Content-Type: text/shitpost


Subject: Pork stew
Path: you​!your-host​!walldrug​!prime-radiant​!uunet​!batcomputer​!plovergw​!shitpost​!mjd
Date: 2018-01-23T15:39:15
Newsgroup: news.groups.pork
Message-ID: <a3781602fbc2b75f@shitpost.plover.com>
Content-Type: text/shitpost

Last Sunday I bought a whole pork shoulder with the idea of making it into stew, and then got a couple of pleasant surprises.

Katara came into the kitchen while I was browning the cut up pork cubes, and asked when it would be ready. I said not until tomorrow morning, because I was going to cook it overnight in the slow cooker. She said she was hungry and could she have some pork now.

I tried to figure out what to do about that, because I didn't know what you could do with a whole pork shoulder to render it suitable for immediate serving. I only know how to roast it or stew it.

My first thought was to give her some of the cubes I was browning, but I knew they wouldn't be cooked all the way through, so I planned to finish some of the browned ones for her by boiling. But while I was waiting for the water to boil I had what seemed like a better idea: I just cut some thin slices off the shoulder and fried them with a little salt and pepper. Katara gave this a thumbs up.

I don't know why it was so hard for me to think of this, and there seemed to be no reason why it wouldn't be good. But I had never done it before and I had never heard of anyone else doing it. This is a strange place to have a blind spot.

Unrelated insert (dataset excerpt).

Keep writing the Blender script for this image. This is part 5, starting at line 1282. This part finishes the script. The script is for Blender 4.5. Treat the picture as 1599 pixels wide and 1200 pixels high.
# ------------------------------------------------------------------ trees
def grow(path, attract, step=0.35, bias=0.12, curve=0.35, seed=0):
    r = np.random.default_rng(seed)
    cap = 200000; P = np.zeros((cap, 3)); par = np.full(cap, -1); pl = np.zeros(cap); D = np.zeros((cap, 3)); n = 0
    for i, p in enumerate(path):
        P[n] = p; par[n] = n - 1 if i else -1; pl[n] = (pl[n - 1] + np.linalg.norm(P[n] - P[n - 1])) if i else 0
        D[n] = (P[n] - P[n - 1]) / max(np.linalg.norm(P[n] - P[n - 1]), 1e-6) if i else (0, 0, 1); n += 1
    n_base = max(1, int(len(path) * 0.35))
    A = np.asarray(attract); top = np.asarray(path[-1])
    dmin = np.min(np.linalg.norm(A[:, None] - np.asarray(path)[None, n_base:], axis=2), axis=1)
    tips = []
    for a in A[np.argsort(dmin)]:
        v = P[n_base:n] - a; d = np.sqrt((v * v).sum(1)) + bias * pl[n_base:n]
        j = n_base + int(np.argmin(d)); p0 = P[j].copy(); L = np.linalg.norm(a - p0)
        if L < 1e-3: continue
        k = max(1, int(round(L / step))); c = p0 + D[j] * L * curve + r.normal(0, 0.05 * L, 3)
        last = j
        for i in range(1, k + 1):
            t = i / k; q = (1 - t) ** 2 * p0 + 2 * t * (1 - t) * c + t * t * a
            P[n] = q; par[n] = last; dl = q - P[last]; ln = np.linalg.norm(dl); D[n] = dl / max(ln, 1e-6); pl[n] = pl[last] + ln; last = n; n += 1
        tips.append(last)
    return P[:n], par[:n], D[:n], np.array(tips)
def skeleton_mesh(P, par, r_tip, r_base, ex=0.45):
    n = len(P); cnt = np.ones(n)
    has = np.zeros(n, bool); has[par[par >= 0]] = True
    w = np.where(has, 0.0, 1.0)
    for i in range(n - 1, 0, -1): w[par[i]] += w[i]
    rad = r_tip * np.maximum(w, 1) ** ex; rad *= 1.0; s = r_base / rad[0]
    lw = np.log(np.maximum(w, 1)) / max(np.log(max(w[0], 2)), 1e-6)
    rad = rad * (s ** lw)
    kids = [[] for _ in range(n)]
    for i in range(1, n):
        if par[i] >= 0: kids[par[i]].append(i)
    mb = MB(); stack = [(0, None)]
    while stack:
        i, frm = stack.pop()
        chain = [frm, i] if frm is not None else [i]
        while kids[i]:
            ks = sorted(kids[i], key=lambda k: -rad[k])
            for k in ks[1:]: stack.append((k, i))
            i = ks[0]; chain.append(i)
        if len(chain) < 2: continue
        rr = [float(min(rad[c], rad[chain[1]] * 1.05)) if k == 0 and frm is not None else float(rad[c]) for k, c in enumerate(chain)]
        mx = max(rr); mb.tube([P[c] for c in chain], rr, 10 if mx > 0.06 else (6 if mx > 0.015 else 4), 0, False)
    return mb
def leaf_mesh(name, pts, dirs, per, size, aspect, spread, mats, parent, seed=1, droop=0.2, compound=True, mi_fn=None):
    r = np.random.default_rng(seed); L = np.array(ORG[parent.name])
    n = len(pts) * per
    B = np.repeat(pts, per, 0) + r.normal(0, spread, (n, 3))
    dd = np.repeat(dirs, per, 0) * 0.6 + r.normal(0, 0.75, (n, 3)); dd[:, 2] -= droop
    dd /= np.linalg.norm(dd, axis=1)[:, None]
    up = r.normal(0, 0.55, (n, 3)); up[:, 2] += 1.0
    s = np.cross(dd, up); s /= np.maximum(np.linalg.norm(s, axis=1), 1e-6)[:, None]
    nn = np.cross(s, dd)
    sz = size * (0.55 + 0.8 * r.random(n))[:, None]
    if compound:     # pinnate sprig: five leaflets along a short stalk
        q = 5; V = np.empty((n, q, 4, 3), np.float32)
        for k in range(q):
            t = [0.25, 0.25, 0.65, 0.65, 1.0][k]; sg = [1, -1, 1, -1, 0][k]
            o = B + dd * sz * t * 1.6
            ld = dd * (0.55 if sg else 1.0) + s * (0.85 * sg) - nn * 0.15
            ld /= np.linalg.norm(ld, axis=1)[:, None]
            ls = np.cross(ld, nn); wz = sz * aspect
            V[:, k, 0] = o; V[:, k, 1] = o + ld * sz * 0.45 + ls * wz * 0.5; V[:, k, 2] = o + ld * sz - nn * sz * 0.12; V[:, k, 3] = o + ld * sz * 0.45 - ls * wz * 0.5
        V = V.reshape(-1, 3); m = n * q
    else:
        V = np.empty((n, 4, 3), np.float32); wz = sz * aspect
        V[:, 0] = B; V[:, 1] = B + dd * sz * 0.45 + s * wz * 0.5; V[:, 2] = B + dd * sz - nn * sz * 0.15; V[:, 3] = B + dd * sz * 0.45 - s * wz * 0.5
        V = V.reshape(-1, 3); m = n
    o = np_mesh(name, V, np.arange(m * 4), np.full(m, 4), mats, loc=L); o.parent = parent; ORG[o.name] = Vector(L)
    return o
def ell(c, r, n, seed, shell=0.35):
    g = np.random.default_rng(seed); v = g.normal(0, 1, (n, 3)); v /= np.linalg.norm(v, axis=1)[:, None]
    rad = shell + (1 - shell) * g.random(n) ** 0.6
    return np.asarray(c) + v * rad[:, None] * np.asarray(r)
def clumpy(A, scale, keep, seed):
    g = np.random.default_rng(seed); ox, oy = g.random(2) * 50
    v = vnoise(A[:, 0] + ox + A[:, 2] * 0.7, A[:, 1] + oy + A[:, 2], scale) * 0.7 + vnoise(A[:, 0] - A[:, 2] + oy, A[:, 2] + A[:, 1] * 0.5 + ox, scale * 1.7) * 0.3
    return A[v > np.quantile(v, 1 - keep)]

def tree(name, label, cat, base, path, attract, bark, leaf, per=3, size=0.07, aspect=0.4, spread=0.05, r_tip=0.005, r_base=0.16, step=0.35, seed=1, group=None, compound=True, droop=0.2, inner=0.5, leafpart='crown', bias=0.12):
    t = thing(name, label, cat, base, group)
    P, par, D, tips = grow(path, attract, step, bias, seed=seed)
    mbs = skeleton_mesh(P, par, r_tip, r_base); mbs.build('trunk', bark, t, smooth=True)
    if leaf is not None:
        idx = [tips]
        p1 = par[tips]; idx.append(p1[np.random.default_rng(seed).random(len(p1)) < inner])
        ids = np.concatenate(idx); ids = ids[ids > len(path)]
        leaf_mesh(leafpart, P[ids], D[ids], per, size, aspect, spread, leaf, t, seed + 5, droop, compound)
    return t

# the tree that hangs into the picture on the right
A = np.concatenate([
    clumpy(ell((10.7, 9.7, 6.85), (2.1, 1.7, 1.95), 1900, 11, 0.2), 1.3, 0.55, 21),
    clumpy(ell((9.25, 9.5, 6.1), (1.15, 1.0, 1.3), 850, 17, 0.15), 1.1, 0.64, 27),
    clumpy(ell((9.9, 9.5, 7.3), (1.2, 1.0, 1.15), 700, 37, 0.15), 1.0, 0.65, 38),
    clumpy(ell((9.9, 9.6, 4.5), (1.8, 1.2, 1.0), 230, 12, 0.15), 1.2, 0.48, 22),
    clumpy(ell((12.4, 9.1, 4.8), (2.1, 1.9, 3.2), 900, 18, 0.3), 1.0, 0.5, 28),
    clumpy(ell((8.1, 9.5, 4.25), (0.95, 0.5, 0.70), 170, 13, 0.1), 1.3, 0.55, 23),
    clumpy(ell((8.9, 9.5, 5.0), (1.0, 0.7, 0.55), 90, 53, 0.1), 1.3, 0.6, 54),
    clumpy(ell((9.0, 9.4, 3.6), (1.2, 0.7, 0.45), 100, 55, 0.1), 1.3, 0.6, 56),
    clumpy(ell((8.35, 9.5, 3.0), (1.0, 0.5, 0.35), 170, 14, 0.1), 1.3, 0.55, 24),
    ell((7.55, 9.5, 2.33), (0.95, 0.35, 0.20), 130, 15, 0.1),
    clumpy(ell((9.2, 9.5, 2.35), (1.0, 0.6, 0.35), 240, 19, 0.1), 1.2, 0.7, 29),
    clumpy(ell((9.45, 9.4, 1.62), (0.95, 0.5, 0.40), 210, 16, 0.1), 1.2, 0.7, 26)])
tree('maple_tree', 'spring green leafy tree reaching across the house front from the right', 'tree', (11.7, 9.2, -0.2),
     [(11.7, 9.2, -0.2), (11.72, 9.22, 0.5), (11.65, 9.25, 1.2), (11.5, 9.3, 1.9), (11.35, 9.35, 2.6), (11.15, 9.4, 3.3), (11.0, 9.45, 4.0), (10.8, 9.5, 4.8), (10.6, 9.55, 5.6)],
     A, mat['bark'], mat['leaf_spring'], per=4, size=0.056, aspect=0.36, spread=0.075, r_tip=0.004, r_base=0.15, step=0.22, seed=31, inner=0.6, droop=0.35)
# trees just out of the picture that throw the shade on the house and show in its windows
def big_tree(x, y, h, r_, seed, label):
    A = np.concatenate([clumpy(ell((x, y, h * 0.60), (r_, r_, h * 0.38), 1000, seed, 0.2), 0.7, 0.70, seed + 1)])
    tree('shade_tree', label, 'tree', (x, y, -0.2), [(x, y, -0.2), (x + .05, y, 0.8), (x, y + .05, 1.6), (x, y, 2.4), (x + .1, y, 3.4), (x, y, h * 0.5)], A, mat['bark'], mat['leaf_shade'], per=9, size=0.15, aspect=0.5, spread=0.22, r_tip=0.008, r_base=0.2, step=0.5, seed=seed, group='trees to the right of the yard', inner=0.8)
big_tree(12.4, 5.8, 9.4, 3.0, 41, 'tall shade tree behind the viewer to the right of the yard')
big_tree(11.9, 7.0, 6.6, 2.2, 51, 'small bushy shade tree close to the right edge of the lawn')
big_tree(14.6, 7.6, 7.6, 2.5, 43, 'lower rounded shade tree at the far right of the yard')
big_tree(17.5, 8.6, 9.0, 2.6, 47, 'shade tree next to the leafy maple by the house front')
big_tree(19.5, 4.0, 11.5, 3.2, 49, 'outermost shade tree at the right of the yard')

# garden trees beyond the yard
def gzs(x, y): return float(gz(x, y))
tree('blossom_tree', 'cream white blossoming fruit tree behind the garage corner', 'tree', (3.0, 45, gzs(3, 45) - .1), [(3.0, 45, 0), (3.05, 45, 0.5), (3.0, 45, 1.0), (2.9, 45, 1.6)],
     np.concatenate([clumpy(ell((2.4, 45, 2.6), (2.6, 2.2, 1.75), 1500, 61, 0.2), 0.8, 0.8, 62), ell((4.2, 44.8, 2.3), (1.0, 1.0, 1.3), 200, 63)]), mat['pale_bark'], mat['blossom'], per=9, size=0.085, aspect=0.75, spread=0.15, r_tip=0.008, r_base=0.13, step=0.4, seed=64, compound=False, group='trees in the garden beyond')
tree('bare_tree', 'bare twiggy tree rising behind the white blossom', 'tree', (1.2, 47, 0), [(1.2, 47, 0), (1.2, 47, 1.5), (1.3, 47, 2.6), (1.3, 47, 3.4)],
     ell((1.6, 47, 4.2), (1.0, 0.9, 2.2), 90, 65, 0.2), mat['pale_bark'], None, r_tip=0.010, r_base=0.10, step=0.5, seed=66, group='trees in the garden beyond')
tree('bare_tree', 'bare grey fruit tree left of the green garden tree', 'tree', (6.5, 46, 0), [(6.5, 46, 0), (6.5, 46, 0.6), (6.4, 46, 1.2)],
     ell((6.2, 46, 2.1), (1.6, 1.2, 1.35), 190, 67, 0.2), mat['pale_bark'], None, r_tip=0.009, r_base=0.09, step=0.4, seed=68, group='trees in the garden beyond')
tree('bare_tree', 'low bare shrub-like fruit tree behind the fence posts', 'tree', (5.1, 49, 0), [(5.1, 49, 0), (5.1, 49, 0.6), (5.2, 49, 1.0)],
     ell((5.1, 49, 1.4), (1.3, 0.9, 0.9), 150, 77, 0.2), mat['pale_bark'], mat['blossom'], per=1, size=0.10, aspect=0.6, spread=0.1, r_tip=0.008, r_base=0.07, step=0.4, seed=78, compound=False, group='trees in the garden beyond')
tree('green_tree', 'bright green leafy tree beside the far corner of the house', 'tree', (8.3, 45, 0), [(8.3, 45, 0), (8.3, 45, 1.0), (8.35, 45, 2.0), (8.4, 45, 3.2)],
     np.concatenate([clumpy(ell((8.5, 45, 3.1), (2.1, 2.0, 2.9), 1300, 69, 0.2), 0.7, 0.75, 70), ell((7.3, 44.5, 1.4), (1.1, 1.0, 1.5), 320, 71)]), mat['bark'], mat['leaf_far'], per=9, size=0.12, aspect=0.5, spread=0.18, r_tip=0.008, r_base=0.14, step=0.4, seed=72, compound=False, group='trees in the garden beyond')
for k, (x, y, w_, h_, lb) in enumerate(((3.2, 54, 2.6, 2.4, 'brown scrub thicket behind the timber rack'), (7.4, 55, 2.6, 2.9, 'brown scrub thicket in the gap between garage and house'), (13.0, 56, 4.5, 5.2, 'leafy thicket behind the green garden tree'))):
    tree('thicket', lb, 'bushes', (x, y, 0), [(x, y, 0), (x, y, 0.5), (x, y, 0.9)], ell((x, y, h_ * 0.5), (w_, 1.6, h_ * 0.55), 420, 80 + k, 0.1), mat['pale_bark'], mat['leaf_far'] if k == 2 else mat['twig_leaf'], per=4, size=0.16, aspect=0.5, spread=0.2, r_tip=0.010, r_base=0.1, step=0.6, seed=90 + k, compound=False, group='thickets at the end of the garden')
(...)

My plan for the stew changed a couple of times while I was getting it ready. My default for winter and fall is to put in a bunch of apples and build it up from that. But then I had the idea to maybe I was going to make it with adobo and black beans. I even hunted up the (Goya) adobo so as to have it ready. But while surveying the kitchen for available vegetables I discovered that we had a leftover head of bok choy nearing the end of its lifetime and decided I'd better use it up, so I adopted a vaguely Chinese theme:

The stew eventually contained:

Pork shoulder, cubed and browned
½ pound baby carrots, whole
3 leeks, cut up and caramelized
1 large bok choy
1 starchy potato, peeled and cubed
6 whole cloves of garlic
Soy sauce
Five-spice powder
Powdered ginger
Salt

I was concerned about what would become of the bok choy: Was I adding it too soon? Would it just vanish? Would it turn into slime? It was fine, I like the result and would do it again. I was also worried that when I put in the salt I was oversalting, because I had momentarily forgotten that I had already put in the soy sauce. But that was okay too; later I added more soy sauce. I think it would have been better to cut up the garlic a little bit, but it was fun to toss in the cloves from across the kitchen. Baby carrots do not have a lot of flavor but that was what we had; that's also why I only put in only one potato. I wanted to add some black pepper but Toph refuses to eat anything with even the smallest amount of black pepper.

I was very pleased with the result. Katara can be very fussy, but she gave the stew a passing grade also.

Sometimes these things work out, sometimes they don't. Looking for an apt quotation to express my philosophy about the situation, I found:

Despising the good gifts of the bountiful God is not piety. He giveth us all things richly to enjoy.

— Julie P. Smith, Widow Goldsmith's Daughter, 1888.
(The second line is quoting 1 Timothy 6:17.)

I believe, quite deeply, that when the stew gods hand you a slightly-wilted head of bok choy, you disdain their bounty at your own peril.